Key challenges in multi structure
The biggest challenge so far in the country is that state governments don’t want to give up the power they have over cities, and have therefore not implemented metropolitan governance properly, says Ashvin Mahesh. Here and there the courts have been pushing the State, as in Karnataka. “We will get there eventually, I am sure, but it would be so much better if we did it proactively and with confidence rather than under court duress,” he says.

Christopher Kost says, while devolution of administrative functions may bring about improvements in service delivery, it is essential to have an umbrella metropolitan government headed by a democratically elected mayor that can look after the entire greater Bengaluru area.
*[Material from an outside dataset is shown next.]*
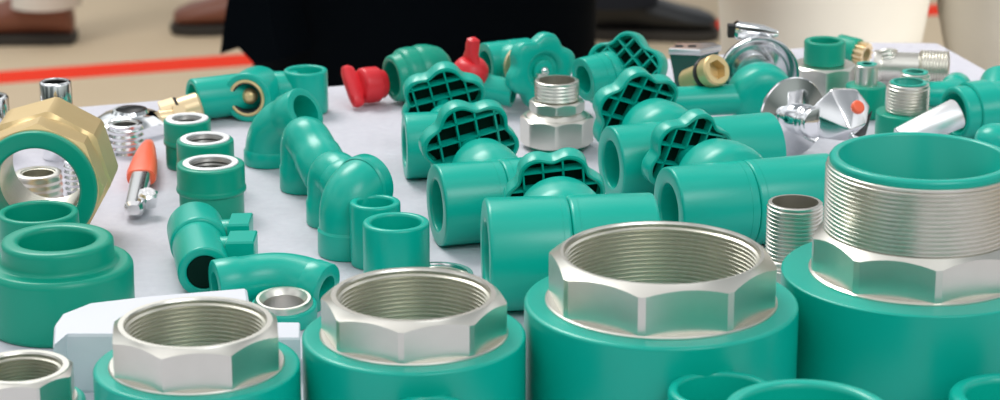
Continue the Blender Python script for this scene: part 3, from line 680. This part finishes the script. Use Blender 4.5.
# black clothes, centre
bp = person('person in a long black jacket standing behind the middle of the table', (-.085, 2.62, FLOOR), 0, [(-.10, 0, -.1), (.10, 0, .1)], BLACKC, BLACKC, BLACKL,
            coat=[(0, 0, .34, .185, .15), (0, 0, .42, .192, .155), (0, 0, .55, .192, .15), (0, 0, .68, .192, .15), (0, 0, .85, .19, .14)])
def onp(px, py, Y):
    d = ray(px, py); q = CAM + d * (Y / d.y); return Vector((q.x - bp.location.x, Y - bp.location.y, q.z - FLOOR))
mb = MB(); P = [onp(*q, 2.44) for q in ((258, -40), (235, -40), (226, 10), (220, 54), (236, 45), (254, 64), (280, 60))]
n = len(P); mb.v = P + [q + Vector((.03, .05, 0)) for q in P]; mb.f = [tuple(range(n)), tuple(reversed(range(n, 2 * n)))] + [(i, (i + 1) % n, (i + 1) % n + n, i + n) for i in range(n)]
mb.build('jacket_corner', BLACKC, bp, smooth=0)
# far people: only feet and trouser ends fall in the frame
def far(px, py): q = tp(px, py, FLOOR); return q
q = far(76, 42); ox = q.x - .078
person('person in pale trousers and brown leather shoes walking left on the tan floor', (ox + .235, q.y + .05, FLOOR), -PI / 2, [(-.06, .235, .12), (.05, -.235, 0)], CREAM, SHIRT, LEATHER)
q = far(640, 37); person('person in dark clothes whose dark shoe shows between black jacket and cream trousers', (q.x - .10, q.y + .02, FLOOR), PI / 2 - .05, [(-.02, -.06, 0), (.10, .20, 0)], GREYD, GREYD, BLACKL, leg_r=(.1, .09, .1))

# =================================================================== light
w = bpy.data.worlds.new('World'); sc.world = w; w.use_nodes = True; nt = w.node_tree; bg = nt.nodes['Background']
tc = nt.nodes.new('ShaderNodeTexCoord'); sx = nt.nodes.new('ShaderNodeSeparateXYZ'); cr = nt.nodes.new('ShaderNodeValToRGB')
mr = nt.nodes.new('ShaderNodeMapRange'); mr.inputs[1].default_value = -1; mr.inputs[2].default_value = 1
nt.links.new(tc.outputs['Generated'], sx.inputs[0]); nt.links.new(sx.outputs['Z'], mr.inputs[0]); nt.links.new(mr.outputs[0], cr.inputs[0]); nt.links.new(cr.outputs[0], bg.inputs[0])
e = cr.color_ramp.elements
e[0].position = 0; e[0].color = (.30, .25, .2, 1); e[1].position = 1; e[1].color = (1.0, 1.0, 1.02, 1)
for po, co in ((.47, (.22, .22, .2)), (.53, (.10, .12, .11)), (.60, (.35, .38, .36)), (.68, (.85, .88, .9))):
    x = e.new(po); x.color = (*co, 1)
nz = nt.nodes.new('ShaderNodeTexNoise'); nz.inputs['Scale'].default_value = 1.9; nz.inputs['Detail'].default_value = 1.5
r2 = nt.nodes.new('ShaderNodeValToRGB'); r2.color_ramp.elements[0].position = .42; r2.color_ramp.elements[0].color = (.30, .32, .33, 1); r2.color_ramp.elements[1].position = .56; r2.color_ramp.elements[1].color = (1.15, 1.15, 1.15, 1)
mm = nt.nodes.new('ShaderNodeMix'); mm.data_type = 'RGBA'; mm.blend_type = 'MULTIPLY'; mm.inputs[0].default_value = 1
nt.links.new(tc.outputs['Generated'], nz.inputs['Vector']); nt.links.new(nz.outputs['Fac'], r2.inputs[0]); nt.links.new(cr.outputs[0], mm.inputs[6]); nt.links.new(r2.outputs[0], mm.inputs[7]); nt.links.new(mm.outputs[2], bg.inputs[0])
bg.inputs[1].default_value = 1.0
def area(loc, tgt, size, power, col=(1, 1, 1)):
    l = bpy.data.lights.new('unseen_soft_light', 'AREA'); l.shape = 'RECTANGLE'; l.size, l.size_y = size; l.energy = power; l.color = col
    o = bpy.data.objects.new('unseen_soft_light', l); C.objects.link(o); o.location = loc
    o.rotation_euler = (Vector(tgt) - Vector(loc)).to_track_quat('-Z', 'Y').to_euler(); return o
area((-1.2, 3.2, 3.0), (0, 1.2, 0), (1.6, 1.2), 70, (1, .98, .95))
l_ = area((1.3, 1.0, .5), (.36, 2.1, -.15), (.4, .3), 1.1, (1, .98, .95)); l_.data.spread = math.radians(40)  # added lamp, only there to brighten the cream trousers
area((1.2, -.6, 2.4), (0.1, 1.6, 0), (1.4, 1.0), 22, (.95, .98, 1))  # added fill light from the camera side for the front faces

cd = bpy.data.cameras.new('Camera'); cam = bpy.data.objects.new('Camera', cd); C.objects.link(cam); sc.camera = cam
cam.location = CAM; cam.rotation_euler = (PI / 2 - PITCH, 0, 0); cd.sensor_width = 36; cd.lens = F * 36 / 1000
cd.clip_start = .05; cd.clip_end = 60
cd.dof.use_dof = True; cd.dof.focus_distance = 1.22; cd.dof.aperture_fstop = 17
sc.view_settings.exposure = 0.16; sc.view_settings.view_transform = 'Standard'; sc.view_settings.look = 'Medium Contrast'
Land use planning and transport services—including both buses and metro rail—should be brought under this metropolitan government to facilitate coordinated decision making.

In Delhi the municipal corporation was trifurcated in 2012. And now there is a debate on the parking policy because after the corporation was split up, different policies were adopted by different corporations. It causes inconvenience to public, adds Kost.

Mahesh says there is nothing wrong if different municipal areas follow different rules for local matters. In fact, it may be necessary. In central areas, you can have a policy based on high density of people. In outlying areas you will not. That is quite natural. A good metropolitan authority should be able to distinguish between the needs of different cities, and allow / facilitate diversity of thinking and planning in each one.